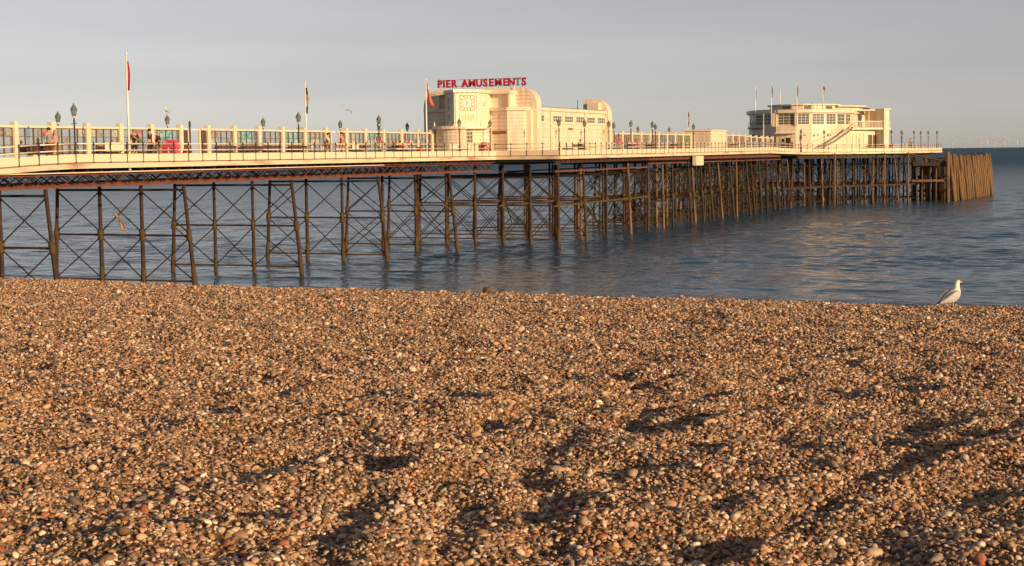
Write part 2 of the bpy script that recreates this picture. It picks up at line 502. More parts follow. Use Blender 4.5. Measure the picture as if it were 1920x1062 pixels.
PAL = np.array([(0.43, 0.245, 0.135), (0.49, 0.315, 0.185), (0.40, 0.275, 0.185), (0.55, 0.41, 0.29), (0.62, 0.50, 0.39), (0.31, 0.165, 0.09),
                (0.26, 0.21, 0.17), (0.13, 0.11, 0.10), (0.07, 0.065, 0.065), (0.34, 0.12, 0.055), (0.74, 0.66, 0.55), (0.22, 0.13, 0.075)])
PW = np.array([0.13, 0.13, 0.13, 0.10, 0.06, 0.11, 0.11, 0.09, 0.05, 0.04, 0.012, 0.063]); PW /= PW.sum()
def scatter():
    N = 2050000
    d = np.sqrt(RNG.uniform(3.6 ** 2, 29.0 ** 2, N))
    a = RNG.uniform(-0.66, 0.86, N)
    side = np.abs(a) > 0.43                      # beyond the picture the cover is a little coarser
    keep = RNG.random(N) < np.interp(d, [4, 9, 16, 29], [1.0, 0.9, 0.62, 0.5]) * np.where(side, 0.45, 1.0)
    coarse = np.where(side, 1.45, 1.0)[keep]
    d, a = d[keep], a[keep]
    X = d * (a * math.cos(YAW) - math.sin(YAW)); Y = d * (a * math.sin(YAW) + math.cos(YAW))
    ok = (Y > 1.0) & (Y < 24.5); X, Y, d, coarse = X[ok], Y[ok], d[ok], coarse[ok]
    n = len(X)
    r = np.exp(RNG.normal(math.log(0.0090), 0.38, n)); r = np.clip(r, 0.0048, 0.033)
    r = r * np.interp(d, [5, 12, 25], [1.0, 1.12, 1.3]) * coarse
    big = RNG.random(n) < 0.006; r[big] *= RNG.uniform(1.3, 1.8, big.sum())
    Z = grid_z(X, Y) + r * RNG.uniform(-0.1, 0.75, n)
    sc = np.stack([r * RNG.uniform(1.0, 1.5, n), r * RNG.uniform(0.8, 1.05, n), r * RNG.uniform(0.5, 0.8, n)], -1)
    rot = np.stack([RNG.normal(0, 0.42, n), RNG.normal(0, 0.42, n), RNG.uniform(0, 6.283, n)], -1)
    ci = RNG.choice(len(PAL), n, p=PW)
    PALM = PAL * 0.84 + PAL.mean(1, keepdims=True) * np.array([[1.08, 0.97, 0.93]]) * 0.16
    c = PALM[ci] * RNG.uniform(0.9, 1.38, (n, 1))
    return np.stack([X, Y, Z], -1), sc, rot, c, r, d
P, PS, PR, PC, Prad, Pd = scatter()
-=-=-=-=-
### Your task
Your task is to repeat the material above exactly, without its pictures.

### Finished answer
Write part 2 of the bpy script that recreates this picture. It picks up at line 502. More parts follow. Use Blender 4.5. Measure the picture as if it were 1920x1062 pixels.
PAL = np.array([(0.43, 0.245, 0.135), (0.49, 0.315, 0.185), (0.40, 0.275, 0.185), (0.55, 0.41, 0.29), (0.62, 0.50, 0.39), (0.31, 0.165, 0.09),
                (0.26, 0.21, 0.17), (0.13, 0.11, 0.10), (0.07, 0.065, 0.065), (0.34, 0.12, 0.055), (0.74, 0.66, 0.55), (0.22, 0.13, 0.075)])
PW = np.array([0.13, 0.13, 0.13, 0.10, 0.06, 0.11, 0.11, 0.09, 0.05, 0.04, 0.012, 0.063]); PW /= PW.sum()
def scatter():
    N = 2050000
    d = np.sqrt(RNG.uniform(3.6 ** 2, 29.0 ** 2, N))
    a = RNG.uniform(-0.66, 0.86, N)
    side = np.abs(a) > 0.43                      # beyond the picture the cover is a little coarser
    keep = RNG.random(N) < np.interp(d, [4, 9, 16, 29], [1.0, 0.9, 0.62, 0.5]) * np.where(side, 0.45, 1.0)
    coarse = np.where(side, 1.45, 1.0)[keep]
    d, a = d[keep], a[keep]
    X = d * (a * math.cos(YAW) - math.sin(YAW)); Y = d * (a * math.sin(YAW) + math.cos(YAW))
    ok = (Y > 1.0) & (Y < 24.5); X, Y, d, coarse = X[ok], Y[ok], d[ok], coarse[ok]
    n = len(X)
    r = np.exp(RNG.normal(math.log(0.0090), 0.38, n)); r = np.clip(r, 0.0048, 0.033)
    r = r * np.interp(d, [5, 12, 25], [1.0, 1.12, 1.3]) * coarse
    big = RNG.random(n) < 0.006; r[big] *= RNG.uniform(1.3, 1.8, big.sum())
    Z = grid_z(X, Y) + r * RNG.uniform(-0.1, 0.75, n)
    sc = np.stack([r * RNG.uniform(1.0, 1.5, n), r * RNG.uniform(0.8, 1.05, n), r * RNG.uniform(0.5, 0.8, n)], -1)
    rot = np.stack([RNG.normal(0, 0.42, n), RNG.normal(0, 0.42, n), RNG.uniform(0, 6.283, n)], -1)
    ci = RNG.choice(len(PAL), n, p=PW)
    PALM = PAL * 0.84 + PAL.mean(1, keepdims=True) * np.array([[1.08, 0.97, 0.93]]) * 0.16
    c = PALM[ci] * RNG.uniform(0.9, 1.38, (n, 1))
    return np.stack([X, Y, Z], -1), sc, rot, c, r, d
P, PS, PR, PC, Prad, Pd = scatter()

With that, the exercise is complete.